北京オリンピック開会式の花火による「巨人の足跡」は本当にCGだったのかどうかを検証してみた
共同通信の報道によると、北京オリンピック開会式で非常に印象的だった花火で描いた巨人の足形が、国家体育場(通称:鳥の巣)まで近づいていく演出は生放送ではなく、「「鳥の巣」上空で最後に打ち上げられた花火を除き、残りは特殊映像」だったとのこと。
というわけで、本当にCGだったのかどうかを検証してみました。検証結果は以下から。
まず、共同通信がソースにしたのがイギリスの一般紙サイズの新聞「デイリー・テレグラフ」。以下がその記事です。
Beijing Olympic 2008 opening ceremony giant firework footprints 'faked' - Telegraph
この記事によると、さらに元ソースとなっているのは中国のローカル紙「Beijing Times」。共同通信の方の記事を読むと最後に打ち上げられた花火以外はすべてCGということですが、デイリー・テレグラフによると「花火は実際に打ち上げられていた」とのこと。ただ、29の足跡すべてをヘリコプターから撮影するのは不可能であったため、最後の花火だけ実際に「鳥の巣」から撮影して生放送した、ということだそうです。

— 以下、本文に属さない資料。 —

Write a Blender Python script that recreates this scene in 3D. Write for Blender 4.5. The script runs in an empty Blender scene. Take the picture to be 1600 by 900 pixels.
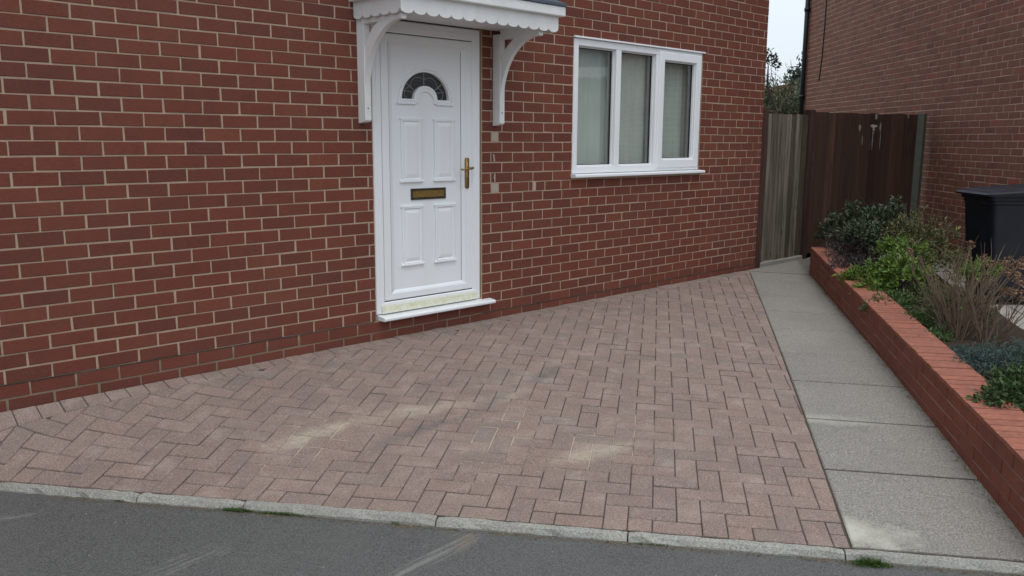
import bpy, bmesh, math, random
from mathutils import Vector, Matrix
R = math.radians
rnd = random.Random(7)
SC = bpy.context.scene
COL = SC.collection

# ------------------------------------------------------------------ camera
F_PX, YAW, PITCH, ROLL = 1343.33, 0.77105, -0.17153, 0.00608
CAM = Vector((-1.15419, -4.72157, 1.34761))
fw = Vector((math.sin(YAW)*math.cos(PITCH), math.cos(YAW)*math.cos(PITCH), math.sin(PITCH)))
rt0 = Vector((math.cos(YAW), -math.sin(YAW), 0)); up0 = rt0.cross(fw)
rt = rt0*math.cos(ROLL) + up0*math.sin(ROLL); up = up0*math.cos(ROLL) - rt0*math.sin(ROLL)
cam_data = bpy.data.cameras.new('camera'); cam = bpy.data.objects.new('camera', cam_data); COL.objects.link(cam)
cam.matrix_world = Matrix((( rt.x, up.x, -fw.x, CAM.x), (rt.y, up.y, -fw.y, CAM.y), (rt.z, up.z, -fw.z, CAM.z), (0, 0, 0, 1)))
cam_data.sensor_width = 36.0; cam_data.lens = F_PX/1600*36; cam_data.clip_start = 0.05; cam_data.clip_end = 800
SC.camera = cam
SC.view_settings.view_transform = 'Standard'; SC.view_settings.look = 'None'
SC.view_settings.exposure = 0.35; SC.view_settings.gamma = 1.0; SC.view_settings.use_curve_mapping = False
SC.render.engine = 'CYCLES'
SC.cycles.max_bounces = 8; SC.cycles.transparent_max_bounces = 12

# ------------------------------------------------------------------ sky and sun (overcast daylight)
SUN_EL, SUN_AZ = 72, 205          # degrees; direction towards the sun, clockwise from +Y
W = bpy.data.worlds.new('World'); SC.world = W; W.use_nodes = True
wt = W.node_tree; wt.nodes.clear()
wo = wt.nodes.new('ShaderNodeOutputWorld'); wb = wt.nodes.new('ShaderNodeBackground')
sky = wt.nodes.new('ShaderNodeTexSky'); sky.sky_type = 'NISHITA'; sky.sun_disc = False
sky.sun_elevation = R(SUN_EL); sky.sun_rotation = R(SUN_AZ); sky.air_density = 1.2; sky.dust_density = 4.0
wmix = wt.nodes.new('ShaderNodeMix'); wmix.data_type = 'RGBA'; wmix.inputs[0].default_value = 0.8
wmix.inputs[7].default_value = (8.6, 9.4, 10.2, 1)      # the cloud layer, even grey white
wb.inputs[1].default_value = 0.1
tc = wt.nodes.new('ShaderNodeTexCoord'); sx = wt.nodes.new('ShaderNodeSeparateXYZ'); wt.links.new(tc.outputs['Generated'], sx.inputs[0])
mr = wt.nodes.new('ShaderNodeMapRange'); wt.links.new(sx.outputs[2], mr.inputs[0]); mr.inputs[3].default_value = 0.82; mr.inputs[4].default_value = 1.42
vm = wt.nodes.new('ShaderNodeVectorMath'); vm.operation = 'SCALE'; wt.links.new(wmix.outputs[2], vm.inputs[0]); wt.links.new(mr.outputs[0], vm.inputs['Scale'])
wt.links.new(sky.outputs[0], wmix.inputs[6]); wt.links.new(vm.outputs[0], wb.inputs[0]); wt.links.new(wb.outputs[0], wo.inputs[0])
sd = bpy.data.lights.new('sun', 'SUN'); sd.energy = 0.7; sd.angle = R(35); sd.color = (1.0, 0.97, 0.93)
so = bpy.data.objects.new('sun', sd); COL.objects.link(so)
sdir = Vector((math.sin(R(SUN_AZ))*math.cos(R(SUN_EL)), math.cos(R(SUN_AZ))*math.cos(R(SUN_EL)), math.sin(R(SUN_EL))))
so.rotation_euler = sdir.to_track_quat('Z', 'Y').to_euler(); so.location = (0, -6, 9)

# ------------------------------------------------------------------ frames of reference
TH = -0.93697; OX, OY = 1.55438, -2.76316            # kerb frame: u along the kerb, v towards the house
CT, ST = math.cos(TH), math.sin(TH)
ZK = -0.2078
def UV(u, v): return (OX + u*CT - v*ST, OY + u*ST + v*CT)
def toUV(x, y): x -= OX; y -= OY; return (x*CT + y*ST, -x*ST + y*CT)
def gz(x, y):
    v = toUV(x, y)[1]; d = max(-y, 0.0)
    return ZK*d/max(d + max(v, 0.0), 0.05)
def prj(p):
    d = Vector(p) - CAM; z = d.dot(fw)
    if z < 0.05: return None
    return (800 + F_PX*d.dot(rt)/z, 450 - F_PX*d.dot(up)/z, z)
def screen_area(pts):
    q = [prj(p) for p in pts]
    if any(a is None for a in q): return 0
    cx = sum(a[0] for a in q)/len(q); cy = sum(a[1] for a in q)/len(q)
    if not (-15 < cx < 1615 and -15 < cy < 915): return 0
    return abs(sum(q[i][0]*q[(i+1) % len(q)][1] - q[(i+1) % len(q)][0]*q[i][1] for i in range(len(q))))/2

# ------------------------------------------------------------------ mesh helpers
class MB:
    """collects faces, a material index and a random value per face"""
    def __init__(s): s.v = []; s.f = []; s.r = []; s.m = []
    def add(s, vs, fs, r=0.0, m=0):
        b = len(s.v); s.v += [tuple(v) for v in vs]
        for f in fs: s.f.append(tuple(b+i for i in f)); s.r.append(r); s.m.append(m)
    def box(s, x0, x1, y0, y1, z0, z1, r=0.0, m=0, ch=0.0, T=None):
        if ch <= 0:
            vs = [(x, y, z) for z in (z0, z1) for y in (y0, y1) for x in (x0, x1)]
            fs = [(0, 2, 3, 1), (4, 5, 7, 6), (0, 1, 5, 4), (2, 6, 7, 3), (0, 4, 6, 2), (1, 3, 7, 5)]
        else:
            bm = bmesh.new(); bmesh.ops.create_cube(bm, size=1)
            for v in bm.verts: v.co = ((x0+x1)/2 + v.co.x*(x1-x0), (y0+y1)/2 + v.co.y*(y1-y0), (z0+z1)/2 + v.co.z*(z1-z0))
            bmesh.ops.bevel(bm, geom=bm.edges[:], offset=ch, segments=1, affect='EDGES', profile=0.5)
            bm.verts.index_update(); vs = [tuple(v.co) for v in bm.verts]; fs = [tuple(v.index for v in f.verts) for f in bm.faces]; bm.free()
        if T is not None: vs = [tuple(T @ Vector(v)) for v in vs]
        s.add(vs, fs, r, m)
    def prism(s, poly, h0, h1, axis='z', r=0.0, m=0, T=None):
        n = len(poly)
        def P(a, b, h): return {'z': (a, b, h), 'y': (a, h, b), 'x': (h, a, b)}[axis]
        vs = [P(a, b, h0) for a, b in poly] + [P(a, b, h1) for a, b in poly]
        if T is not None: vs = [tuple(T @ Vector(v)) for v in vs]
        fs = [tuple(range(n))[::-1], tuple(range(n, 2*n))] + [(i, (i+1) % n, n+(i+1) % n, n+i) for i in range(n)]
        s.add(vs, fs, r, m)
    def tube(s, pts, rad, n=5, r=0.0, m=0, cap=True):
        pts = [Vector(p) for p in pts]; rings = []
        rads = rad if isinstance(rad, (list, tuple)) else [rad]*len(pts)
        prev = None
        for i, p in enumerate(pts):
            d = (pts[min(i+1, len(pts)-1)] - pts[max(i-1, 0)]).normalized()
            a = d.orthogonal().normalized() if prev is None else (prev - d*prev.dot(d)).normalized()
            prev = a; b = d.cross(a)
            rings.append([p + (a*math.cos(k*math.tau/n) + b*math.sin(k*math.tau/n))*rads[i] for k in range(n)])
        vs = [v for g in rings for v in g]; fs = []
        for i in range(len(pts)-1):
            for k in range(n): fs.append((i*n+k, i*n+(k+1) % n, (i+1)*n+(k+1) % n, (i+1)*n+k))
        if cap: fs += [tuple(range(n))[::-1], tuple(range((len(pts)-1)*n, len(pts)*n))]
        s.add(vs, fs, r, m)
    def mesh(s, name, mats, smooth=False):
        me = bpy.data.meshes.new(name); me.from_pydata(s.v, [], s.f)
        for m in (mats if isinstance(mats, (list, tuple)) else [mats]): me.materials.append(m)
        if any(s.m): me.polygons.foreach_set('material_index', s.m)
        at = me.attributes.new('rnd', 'FLOAT', 'FACE'); at.data.foreach_set('value', s.r)
        if smooth: me.polygons.foreach_set('use_smooth', [True]*len(s.f))
        me.update(); return me
    def fix(s, name, mats, smooth=False):
        me = s.mesh(name, mats, smooth); bm = bmesh.new(); bm.from_mesh(me)
        bmesh.ops.recalc_face_normals(bm, faces=bm.faces[:]); bm.to_mesh(me); bm.free(); return me
def link(name, data, parent=None, loc=(0, 0, 0), **kw):
    o = bpy.data.objects.new(name, data); COL.objects.link(o); o.location = loc
    if parent is not None: o.parent = parent
    for k, v in kw.items(): o[k] = v
    return o
def thing(name, label, cat, group=None, data=None, loc=(0, 0, 0)):
    o = link(name, data, None, loc, label=label, category=cat)
    if group: o['group'] = group
    return o

# ------------------------------------------------------------------ material helpers
class NT:
    def __init__(s, name):
        s.mat = bpy.data.materials.new(name); s.mat.use_nodes = True; s.t = s.mat.node_tree; s.t.nodes.clear()
        s.out = s.n('ShaderNodeOutputMaterial'); s.b = s.n('ShaderNodeBsdfPrincipled'); s.l(s.b.outputs[0], s.out.inputs[0])
        s.geo = s.n('ShaderNodeNewGeometry'); s.pos = s.geo.outputs['Position']
    def n(s, t, **kw):
        x = s.t.nodes.new(t)
        for k, v in kw.items(): setattr(x, k, v)
        return x
    def l(s, a, b): s.t.links.new(a, b)
    def val(s, sock, v):
        if hasattr(v, 'is_output'): s.l(v, sock)
        else: sock.default_value = v
    def math(s, op, a, b=0.0, c=0.0, clamp=False):
        x = s.n('ShaderNodeMath', operation=op, use_clamp=clamp)
        s.val(x.inputs[0], a); s.val(x.inputs[1], b); s.val(x.inputs[2], c); return x.outputs[0]
    def mapr(s, v, a, b, c=0.0, d=1.0):
        x = s.n('ShaderNodeMapRange'); s.val(x.inputs[0], v)
        for i, q in enumerate((a, b, c, d)): x.inputs[i+1].default_value = q
        return x.outputs[0]
    def noise(s, scale, detail=4, rough=0.6, vec=None, stretch=None, dist=0.0):
        x = s.n('ShaderNodeTexNoise'); x.inputs['Scale'].default_value = scale; x.inputs['Detail'].default_value = detail
        x.inputs['Roughness'].default_value = rough; x.inputs['Distortion'].default_value = dist
        v = vec if vec is not None else s.pos
        if stretch:
            m = s.n('ShaderNodeVectorMath', operation='MULTIPLY'); s.l(v, m.inputs[0]); m.inputs[1].default_value = stretch; v = m.outputs[0]
        s.l(v, x.inputs['Vector']); return x.outputs[0]
    def mix(s, f, a, b, mode='MIX'):
        x = s.n('ShaderNodeMix', data_type='RGBA', blend_type=mode)
        s.val(x.inputs[0], f)
        for i, c in ((6, a), (7, b)):
            if hasattr(c, 'is_output'): s.l(c, x.inputs[i])
            else: x.inputs[i].default_value = (*c, 1) if len(c) == 3 else c
        return x.outputs[2]
    def ramp(s, f, stops):
        x = s.n('ShaderNodeValToRGB'); s.l(f, x.inputs[0]); e = x.color_ramp.elements
        while len(e) < len(stops): e.new(0.5)
        for i, (p, c) in enumerate(stops): e[i].position = p; e[i].color = (*c, 1)
        return x.outputs[0]
    def rnd(s):
        a = s.n('ShaderNodeAttribute', attribute_name='rnd'); o = s.n('ShaderNodeObjectInfo')
        return s.math('FRACT', s.math('ADD', a.outputs['Fac'], o.outputs['Random']))
    def bump(s, h, strength=0.3, dist=0.002):
        x = s.n('ShaderNodeBump'); x.inputs['Strength'].default_value = strength; x.inputs['Distance'].default_value = dist
        s.l(h, x.inputs['Height']); s.l(x.outputs[0], s.b.inputs['Normal']); return x
    def blob(s, cx, cy, ang, rx, ry, warp, edge=0.5):
        """soft ellipse mask on the ground plane, edge broken by the noise `warp` (0..1)"""
        sub = s.n('ShaderNodeVectorMath', operation='SUBTRACT'); s.l(s.pos, sub.inputs[0]); sub.inputs[1].default_value = (cx, cy, 0)
        rot = s.n('ShaderNodeVectorRotate', rotation_type='Z_AXIS'); s.l(sub.outputs[0], rot.inputs['Vector']); rot.inputs['Angle'].default_value = -ang
        mul = s.n('ShaderNodeVectorMath', operation='MULTIPLY'); s.l(rot.outputs[0], mul.inputs[0]); mul.inputs[1].default_value = (1/rx, 1/ry, 0)
        ln = s.n('ShaderNodeVectorMath', operation='LENGTH'); s.l(mul.outputs[0], ln.inputs[0])
        d = s.math('ADD', ln.outputs['Value'], s.mapr(warp, 0.25, 0.75, -0.55, 0.55))
        return s.mapr(d, 1.0, 1.0-edge, 0.0, 1.0)
    def done(s, color, rough=0.8, spec=0.3):
        s.val(s.b.inputs['Base Color'], color if hasattr(color, 'is_output') else (*color, 1)); s.val(s.b.inputs['Roughness'], rough)
        s.b.inputs['Specular IOR Level'].default_value = spec; return s.mat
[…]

そのため、YouTubeには実際に現地で打ち上げられていた巨人の足跡花火の様子を地上から撮影したムービーがアップロードされて公開されています。
YouTube - Olympic footprints
あと問題となるのはNHKの開会式生中継。生中継中には右上に「LIVE」と表示されるわけですが、生中継ではないのに「LIVE」と表示していたのか?ということになります。
そこで、GIGAZINE編集部で開会式を全部録画していたので、録画していたムービーを検証してみました。以下が検証用に切り出したシーンで、すべてNHKで当時、生放送されていたものです。
これらのシーンでは右上に「LIVE」とある。
しかしこれらのシーンでは「LIVE」の表示がない!
「鳥の巣」に戻った際には再び「LIVE」表示が復活しています。
以下が検証用のムービーです。39秒あたりで一度「LIVE」表示が消えており、58秒あたりの「鳥の巣」からの映像になると再び「LIVE」表示が戻ってきています。
しかし、デイリー・テレグラフによると、開会式の映像を作成するVFXチームのトップであるGao Xiaolong氏は1年間かけて55秒のシーケンスを作成したとのことなので、上記NHKのムービーの大部分が実際には「LIVE」ではない可能性の方が高いと思われます。
なお、このムービーは北京の大気状態を考慮して少しかすんだ空気感にし、さらにヘリコプターからの撮影らしく見せるためにカメラのぶれまで再現したとのこと。CGで作成した理由は2つあり、1つはすべての足跡をちゃんとヘリコプターから撮影するのが難しすぎるということ、そしてもう1つがヘリコプターのパイロットが危険(花火が激突する可能性がある)だということ、だそうです。